Is inetd a proxy server?

Marty Landman MLandman at
Sun Feb 22 08:58:16 PST 2004

At 11:12 AM 2/22/2004, Matthew Seaman wrote:

>A proxy listens to all of your request, and then opens up a second 
>connection to the real server (or another
>proxy) for you and replays your request to it -- so all of the traffic is 
>relayed through the proxy.

Newbie here Matthew. Could you please explain how a proxy differs from a 
router?

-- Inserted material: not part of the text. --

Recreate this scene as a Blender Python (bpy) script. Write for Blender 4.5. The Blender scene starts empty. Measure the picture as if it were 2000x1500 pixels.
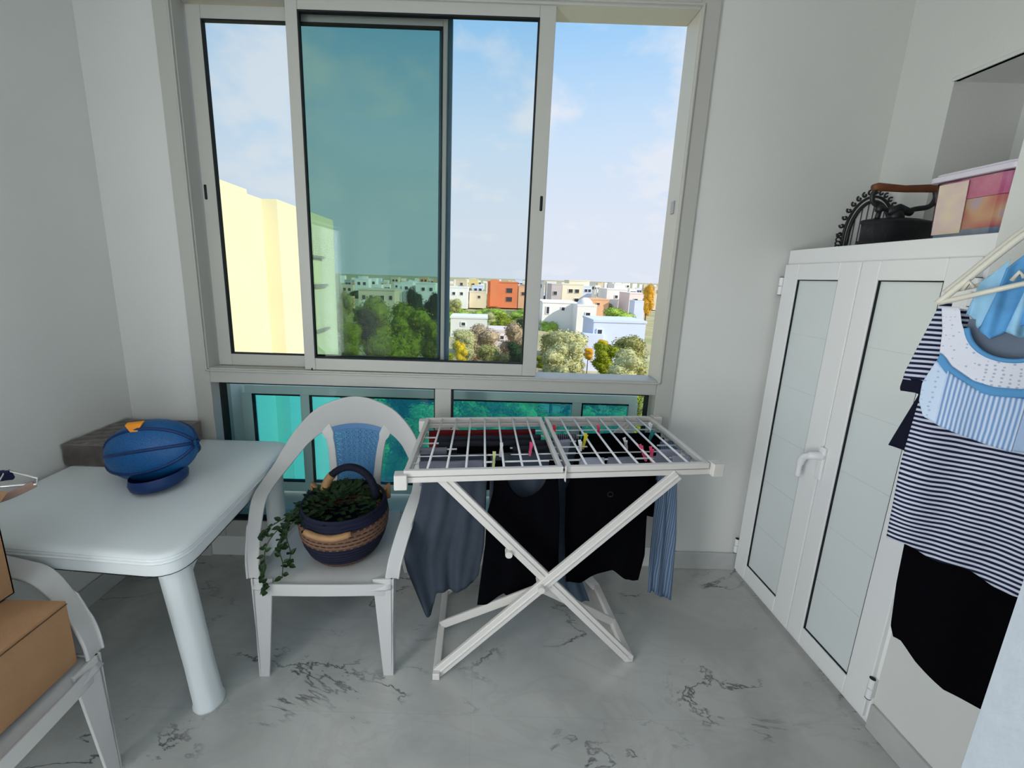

Or are they in many ways intersecting in their functionality? e.g. 
I've got a class c network in my office and recently learned how to use 
apache to reverse proxy a request so that http://my-ip-adr/fbsd becomes the 
same as http://fbsd, where the latter is mapped to the ip addr for my fbsd 
box on the lan by apache. (which btw is kind of cool)

>The point of having inetd(8) is that it provides is a mechanism so that 
>you don't have to have umpty-dozen different small servers running all of 
>the time and taking up your process space.

I notice that mingetty runs ~ half a dozen instances on my box, waiting for 
console users that will never come since as a rule I do everything thru ssh 
on my windows workstation. And httpd, though I've cut the child process 
spec down on the apache conf since it's not needed. Of course the saved 
cycles aren't needed either in my current environment. :)

Could httpd be set up to run via inetd instead of on its own? If so, is it 
not typically done this way because it is usually the biggie app on 
servers? Following that reasoning, if a server were primarily used for ftp 
would it make sense to remove ftpd from inetd's conf file and instead start 
it as a service, assuming that were possible?